Wednesday, January 17, 2007

ADQ: More Insidious Than PQ

The PQ has been a sworn enemy of mine since I first donned a Non Merci macaron as a Grade 3 student in the spring of 1980. I never thought Quebecers would see a more dishonest, morally corrupt party than the PQ - notwithstanding, of course, the defunct Union National. I was wrong: way, way wrong. Mario Dumont's ADQ has bypassed the PQ in garnering my scorn.

While the Oui forces of 1995 lied to Quebecers through a dishonest signage campaign; repeated falsehoods on what parts of 'Canada' Quebec would get to keep, culminating with the barely controlled racist rant of Jacques Parizeau on the night of the defeat, at least we know where the PQ stands. They are separatists; they want out of Canada; they blame federalism for everything that's wrong with this province. Yes, we've heard it all before countless times.

What we haven't heard is any degree of clarity on the ADQ - an ostensibly federalist option. Much has been made of Dumont's call for less leniency for minorities. He suggests the PQ and the BQ are being 'politically correct' in their leniency towards minorities. I will admit to being sceptical about the separatists outreach to cultural communities, particularly because the movement has always had an unpleasant tinge of ethnic nationalism. I chalked it up to Realpolitik and the manipulation of the immigrant integration system in this fair province. On the surface, though, the optics are good because it appears as if the separatist movement in Quebec is finally reaching out, perhaps in order to reassure cultural communities in a separate Quebec. But I digress.

The thing that is the most irksome about Dumont is that he's a federalist of convenience. Canada is fine, as long as it is hollowed out and meaningless. I'm not a betting woman, but I'd be willing to wager that Dumont took quite a bit of Schumpeter with him when he left Concordia's School of Community and Public Affairs - his approach to federalism and the role of the state reeks of it. In Dumont's mind, Canada is only useful as far as equalisation and other transfer payments go - a place for Quebec to 'autonomously' assert its uniqueness. It's enough to make one sick: Dumont proposes a constitution for a province that would essentially contradict the federal government's focus on multiculturalism and leave the door open for further discrimination of minorities in this province. One could easily envisage cultural laws akin to those that banned the use of English under the PQ.

A visit to the ADQ's website - not for unilingual anglos as key platform and positions have not been translated, though they are looking for volunteers - will confirm that they intend for autonomous Quebec to remain in Canada. One can only conclude - given his electoral base and his centre-right ideology - that Dumont seeks to appeal to so-called 'traditional' small-c conservative Quebecers who are suspicious of and/or dislike anglos and ethnic and religious minorities, but are too conservative to disrupt the staus quo and face the unknowns of separation. With Dumont's proposal, they'd have the best of both worlds: the security of the Canadian safety net and an entrenched coccoon that would protect the 'de souche' from any unpleasantness arising from other cultures and their 'weird ways'. Hence the fundamental dishonesty and narrow-mindedness that is the 'federalist' ADQ. They are the worst Quebec has to offer.

2 Comments:

At 5:37 p.m., Anonymous Anonymous said...

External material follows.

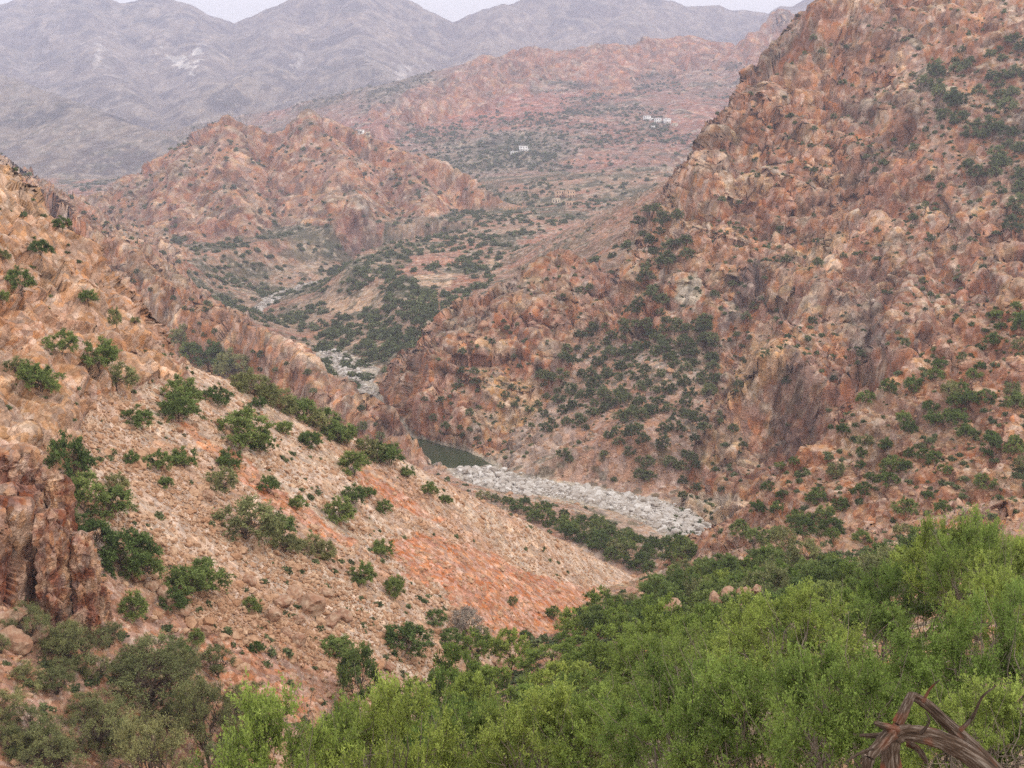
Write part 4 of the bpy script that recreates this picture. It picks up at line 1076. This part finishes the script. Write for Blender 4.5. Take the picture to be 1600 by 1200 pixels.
for j, (px, py0, py1, w_, y, lab) in enumerate(PILL):
    a, b = W(px, py1, y), W(px, py0, y)
    wm = w_ / FPX * y
    me = pillar_mesh('rock_pillar', 30 + j, wm, wm * 1.3, (b.z - a.z) * 1.0 + 3.0)
    put('rock_pillar', me, lab, 'rock', loc=(a.x, y + wm * 0.4, a.z - 3.0), rot=(0, RNG.uniform(-.04, .09), RNG.uniform(-.6, .6)))
# a broken wall of blocks running down from the pillars
WALL = [(180, 868, 22), (200, 880, 18), (222, 898, 24), (240, 912, 20), (258, 925, 24), (275, 940, 20), (290, 952, 24), (322, 985, 22), (346, 1000, 18), (240, 890, 14), (470, 1000, 26), (455, 985, 20), (60, 985, 40), (30, 1000, 50), (20, 965, 40)]
for j, (px, py, w_) in enumerate(sorted(WALL)):
    k = ground_at(px, py); s = w_ / FPX * PF[k] * 0.6
    put('wall_rock', RED_ST[(j * 5 + 2) % 6], f'{ordinal(j)} block from the left in the broken rock rib running down from the pillars', 'rock', 'blocks of the broken rock rib', loc=(V[k][0], V[k][1], V[k][2] + 0.25 * s), rot=(RNG.uniform(-.5, .5), RNG.uniform(-.5, .5), RNG.uniform(0, 6.28)), scale=(s, s, s * 1.2))
# rocks where the near spur ends in the trees
SPR = [(1118, 936, 26), (1140, 930, 30), (1165, 928, 26), (1182, 922, 18), (1215, 940, 22), (1240, 938, 28), (1265, 932, 24), (1288, 922, 20), (1055, 950, 34), (1150, 945, 20), (1490, 790, 40), (1520, 770, 36), (1450, 800, 36), (1410, 820, 30)]
for j, (px, py, w_) in enumerate(sorted(SPR)):
    p = W(px, py, 95 if px < 1350 else 110)
    s = w_ / FPX * p.y * 0.6; gz = height_at(p.x, p.y)
    put('spur_rock', RED_ST[(j * 3 + 1) % 6], f'{ordinal(j)} rock from the left of those showing above the trees at the spur foot', 'rock', 'rocks showing above the trees at the spur foot', loc=(p.x, p.y, p.z if p.z - gz < 4 else gz + 0.3 * s), rot=(RNG.uniform(-.4, .4), RNG.uniform(-.4, .4), RNG.uniform(0, 6.28)), scale=(s, s, s * 1.1))

# ------------------------------------------------------------------ pool
def pool():
    a = np.linspace(0, 2 * math.pi, 40, endpoint=False)
    P = np.array([onz(*p, -102.1) for p in [(540, 735), (640, 740), (720, 745), (775, 740), (790, 715), (770, 690), (720, 660), (680, 645), (640, 640), (560, 655), (520, 700)]])
    me = bpy.data.meshes.new('water'); me.from_pydata(P.tolist(), [], [tuple(range(len(P)))[::-1]])
    m, n, l, b = new_mat('pool_water')
    b.inputs['Base Color'].default_value = (*rgb('363f2a'), 1); b.inputs['Roughness'].default_value = 0.2; b.inputs['Specular IOR Level'].default_value = 0.08
    nz = n.new('ShaderNodeTexNoise'); nz.inputs['Scale'].default_value = 1.2; g = n.new('ShaderNodeNewGeometry'); l.new(g.outputs['Position'], nz.inputs['Vector'])
    bp = n.new('ShaderNodeBump'); bp.inputs['Strength'].default_value = 0.15; bp.inputs['Distance'].default_value = 0.1
    me.materials.append(m)
    put('pool_water', me, 'still dark green pool in the narrow of the gorge', kind='structure')
pool()

# ------------------------------------------------------------------ houses
def plain_mat(name, col, rough=0.9):
    m, n, l, b = new_mat(name)
    g = n.new('ShaderNodeTexCoord'); nz = n.new('ShaderNodeTexNoise'); nz.inputs['Scale'].default_value = 0.8; l.new(g.outputs['Object'], nz.inputs['Vector'])
    hv = n.new('ShaderNodeHueSaturation'); hv.inputs['Color'].default_value = (*rgb(col), 1)
    mr = n.new('ShaderNodeMapRange'); mr.inputs[3].default_value, mr.inputs[4].default_value = 0.85, 1.1; l.new(nz.outputs['Fac'], mr.inputs[0]); l.new(mr.outputs[0], hv.inputs['Value'])
    l.new(hv.outputs[0], b.inputs['Base Color']); b.inputs['Roughness'].default_value = rough
    return m
H_WHITE, H_CREAM, H_MUD, H_DARK, H_DOOR = plain_mat('whitewash', 'f0ece4'), plain_mat('cream_wall', 'ddcdb2'), plain_mat('mud_wall', 'd0ad8e'), plain_mat('window_dark', '3a3632'), plain_mat('wood_door', '5a4634')
def box(S, x0, x1, y0, y1, z0, z1):
    v = np.array([(x, y, z) for x in (x0, x1) for y in (y0, y1) for z in (z0, z1)], np.float32)
    S.add(v, np.array([(0, 1, 3, 2), (4, 6, 7, 5), (0, 4, 5, 1), (2, 3, 7, 6), (0, 2, 6, 4), (1, 5, 7, 3)]))
def house(px, py, wpx, floors, mat, label, group, wing=0.0):
    k = ground_at(px, py); p = V[k]; w = wpx / FPX * PF[k]; d = w * 0.8; h = 3.6 * floors
    e = bpy.data.objects.new('house', None); COL.objects.link(e); e.location = (p[0], p[1], p[2] - 1.0); e.rotation_euler = (0, 0, RNG.uniform(-.35, .35))
    e['label'] = label; e['category'] = 'house'; e['group'] = group
    S = Soup(); box(S, -w / 2, w / 2, -d / 2, d / 2, -2, h)
    if wing: box(S, w / 2 + 0.003, w / 2 + w * wing, -d * 0.35, d * 0.3, -2, h * 0.55)
    put('wall', S.mesh('wall', mat, False), parent=e)
    S = Soup()
    for a in ((-w / 2 - .1, w / 2 + .1, -d / 2 - .1, -d / 2 + .25), (-w / 2 - .1, w / 2 + .1, d / 2 - .25, d / 2 + .1), (-w / 2 - .1, -w / 2 + .25, -d / 2 + .253, d / 2 - .253), (w / 2 - .25, w / 2 + .1, -d / 2 + .253, d / 2 - .253)): box(S, *a, h + 0.003, h + 0.8)
    put('parapet', S.mesh('parapet', mat, False), parent=e)
    for f in range(floors):
        for q in (-0.3, 0.0, 0.3):
            if f == 0 and q == 0.0:
                S = Soup(); box(S, -0.7, 0.7, -d / 2 - 0.06, -d / 2 + 0.2, 0.2, 2.9); put('door', S.mesh('door', H_DOOR, False), parent=e); continue
            S = Soup(); box(S, q * w - 0.6, q * w + 0.6, -d / 2 - 0.05, -d / 2 + 0.2, f * 3.6 + 1.4, f * 3.6 + 2.9); put('window', S.mesh('window', H_DARK, False), parent=e)
V1, V2, V3 = 'upper white village', 'brown hamlet', 'white farmstead'
for a in [(1006, 178, 9, 1, H_CREAM, 'cream house at the left end of the upper white village', V1), (1014, 183, 11, 2, H_WHITE, 'tall white house second from the left in the upper village', V1, 0.5), (1023, 185, 10, 1, H_CREAM, 'low cream house in the middle of the upper village', V1),
          (1031, 184, 11, 2, H_WHITE, 'tall white house in the middle of the upper village', V1), (1040, 187, 10, 2, H_WHITE, 'white house right of the middle of the upper village', V1), (1048, 189, 9, 1, H_CREAM, 'cream house at the right end of the upper village', V1), (1017, 193, 6, 1, H_WHITE, 'small white house below the upper village', V1), (996, 172, 6, 1, H_MUD, 'mud brown house above the upper village at left', V1),
          (806, 232, 12, 1, H_WHITE, 'low white wing of the lone farmstead on the hillside', V3), (817, 230, 13, 2, H_WHITE, 'tall white house of the lone farmstead on the hillside', V3, 0.4),
          (869, 301, 13, 2, H_MUD, 'upper left house of the brown hamlet', V2), (886, 301, 14, 2, H_MUD, 'upper right house of the brown hamlet', V2), (865, 310, 13, 1, H_CREAM, 'pale lower left house of the brown hamlet', V2), (886, 313, 15, 1, H_MUD, 'lower right house of the brown hamlet', V2),
          (566, 203, 8, 1, H_WHITE, 'white house on the saddle beside the twin-peaked hill', 'saddle houses'), (574, 204, 6, 1, H_CREAM, 'small cream house on the saddle beside the twin-peaked hill', 'saddle houses')]:
    house(*a)

# ------------------------------------------------------------------ dead tree in the lower right corner
def dead_tree():
    m, n, l, b = new_mat('weathered_wood')
    tc = n.new('ShaderNodeAttribute'); tc.attribute_name = 'grain'
    nz = n.new('ShaderNodeTexNoise'); nz.inputs['Scale'].default_value = 1.0; nz.inputs['Detail'].default_value = 5; nz.inputs['Roughness'].default_value = 0.7; l.new(tc.outputs['Vector'], nz.inputs['Vector'])
    cr = n.new('ShaderNodeValToRGB'); cr.color_ramp.elements[0].position = 0.3; cr.color_ramp.elements[0].color = (*rgb('1d1611'), 1); cr.color_ramp.elements[1].position = 0.72; cr.color_ramp.elements[1].color = (*rgb('93867a'), 1)
    q = cr.color_ramp.elements.new(0.5); q.color = (*rgb('4d3c30'), 1)
    l.new(nz.outputs['Fac'], cr.inputs[0])
    n2 = n.new('ShaderNodeTexNoise'); n2.inputs['Scale'].default_value = 5.0; g = n.new('ShaderNodeNewGeometry'); l.new(g.outputs['Position'], n2.inputs['Vector'])
    mr = n.new('ShaderNodeMapRange'); mr.inputs[1].default_value, mr.inputs[2].default_value = 0.55, 0.7; l.new(n2.outputs['Fac'], mr.inputs[0])
    mx = n.new('ShaderNodeMix'); mx.data_type = 'RGBA'; mx.inputs[7].default_value = (*rgb('7a4630'), 1); l.new(mr.outputs[0], mx.inputs[0]); l.new(cr.outputs[0], mx.inputs[6])
    l.new(mx.outputs[2], b.inputs['Base Color']); b.inputs['Roughness'].default_value = 0.9; b.inputs['Specular IOR Level'].default_value = 0.15
    bp = n.new('ShaderNodeBump'); bp.inputs['Distance'].default_value = 0.012; l.new(nz.outputs['Fac'], bp.inputs['Height']); l.new(bp.outputs[0], b.inputs['Normal'])
    root = W(1600, 1260, 5.3)
    e = bpy.data.objects.new('dead_tree', None); COL.objects.link(e); e.location = root
    e['label'] = 'weathered dead tree trunk with arched broken boughs, lower right corner'; e['category'] = 'dead tree'
    def limb(name, pts, rad, seed, sides=22):
        P = np.array([list(W(px, py, y)) for px, py, y in pts]); n0 = len(P)
        # smooth the path
        t = np.linspace(0, n0 - 1, n0 * 14)
        def cr_(t):
            i = np.clip(np.floor(t).astype(int), 0, n0 - 2); u = (t - i)[:, None]
            p0, p1, p2, p3 = P[np.clip(i - 1, 0, n0 - 1)], P[i], P[i + 1], P[np.clip(i + 2, 0, n0 - 1)]
            return 0.5 * (2 * p1 + (p2 - p0) * u + (2 * p0 - 5 * p1 + 4 * p2 - p3) * u * u + (3 * p1 - p0 - 3 * p2 + p3) * u ** 3)
        path = cr_(t); r_ = np.interp(t, np.arange(n0), [q / FPX * pts[0][2] for q in rad])
        v, f = tube(path, r_, sides)
        v = v.reshape(len(t), sides, 3); cen = path[:, None]
        ang = np.linspace(0, 2 * math.pi, sides, endpoint=False)[None] + t[:, None] * 0.12
        rid = 0.5 * vnoise(np.cos(ang) * 2.2 + seed, np.sin(ang) * 2.2, t[:, None] * 0.35 + 0 * ang, seed) + 0.35 * vnoise(np.cos(ang) * 5 + seed, np.sin(ang) * 5, t[:, None] * 0.6 + 0 * ang, seed + 1) + 0.2 * vnoise(np.cos(ang) * 2, np.sin(ang) * 2, t[:, None] * 3 + 0 * ang, seed + 2)
        v = cen + (v - cen) * (1 + 0.55 * rid)[..., None]
        gr = np.stack([np.cos(ang) * 3.4 + seed, np.sin(ang) * 3.4, t[:, None] * 1.5 + 0 * ang], -1).reshape(-1, 3)
        v = v.reshape(-1, 3)
        a0, a1 = len(v), len(v) + 1
        v = np.concatenate([v, path[:1], path[-1:]]); gr = np.concatenate([gr, gr[:1], gr[-1:]])
        j = np.arange(sides); j2 = (j + 1) % sides; L0 = (len(t) - 1) * sides
        F = [tuple(q) for q in f] + [(a0, int(q2), int(q)) for q, q2 in zip(j, j2)] + [(a1, int(L0 + q), int(L0 + q2)) for q, q2 in zip(j, j2)]
        me = bpy.data.meshes.new(name); me.from_pydata((v - np.array(root)).tolist(), [], F); me.materials.append(m)
        me.polygons.foreach_set('use_smooth', np.ones(len(me.polygons), bool))
        at = me.attributes.new('grain', 'FLOAT_VECTOR', 'POINT'); at.data.foreach_set('vector', gr.astype(np.float32).ravel())
        put(name, me, parent=e)
    limb('trunk', [(1600, 1270, 5.3), (1530, 1192, 5.35), (1480, 1160, 5.4), (1430, 1146, 5.4), (1402, 1148, 5.4), (1392, 1175, 5.4), (1396, 1230, 5.4)], [22, 18, 15, 12, 12, 15, 21], 3)
    limb('bough', [(1590, 1240, 5.6), (1530, 1175, 5.6), (1480, 1130, 5.6), (1440, 1096, 5.6), (1422, 1086, 5.6)], [12, 10, 9, 8, 6], 5)
    limb('bough', [(1426, 1084, 5.6), (1416, 1104, 5.55), (1404, 1130, 5.5), (1394, 1160, 5.5)], [6, 7, 8, 8], 7)
    limb('branch', [(1402, 1142, 5.3), (1386, 1136, 5.3), (1366, 1129, 5.3)], [8, 6, 3], 9, 12)
    limb('branch', [(1400, 1150, 5.35), (1375, 1150, 5.35), (1343, 1149, 5.35)], [8, 5, 2], 11, 12)
    limb('branch', [(1392, 1148, 5.3), (1375, 1165, 5.25), (1360, 1182, 5.2), (1352, 1215, 5.2)], [14, 11, 8, 6], 13, 14)
    limb('branch', [(1420, 1160, 5.5), (1436, 1172, 5.5), (1448, 1192, 5.5)], [6, 5, 3], 15, 12)
    limb('twig', [(1442, 1098, 5.5), (1452, 1078, 5.5), (1468, 1062, 5.4)], [3, 2, 0.8], 17, 8)
    limb('twig', [(1500, 1142, 5.5), (1520, 1120, 5.5), (1534, 1090, 5.4), (1556, 1072, 5.4)], [4, 3, 2, 0.8], 19, 8)
    limb('twig', [(1366, 1172, 5.2), (1346, 1176, 5.2), (1322, 1190, 5.1)], [4, 2.5, 1], 21, 8)
    limb('twig', [(1440, 1146, 5.3), (1452, 1128, 5.2), (1446, 1112, 5.2)], [3.5, 2, 0.8], 23, 8)
dead_tree()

An interesting opinion on the ADQ.
Many rural francophones believe that Dumont is the only Quebec politician to speak the truth ie he says what others dare not speak esp in the context of minorities.
This is politic of convenience given he is trying to outreach to a largely uni-lingual and uni-cultural community.
Dumont's policy plays terribly in Montreal but this isn't his constituency of possible voters.

 
At 5:59 p.m., Blogger Sinestra said...

Agreed - his electoral base is 100% homogenous, based around Quebec City and points east. And this type of approach isn't likely to expand that base.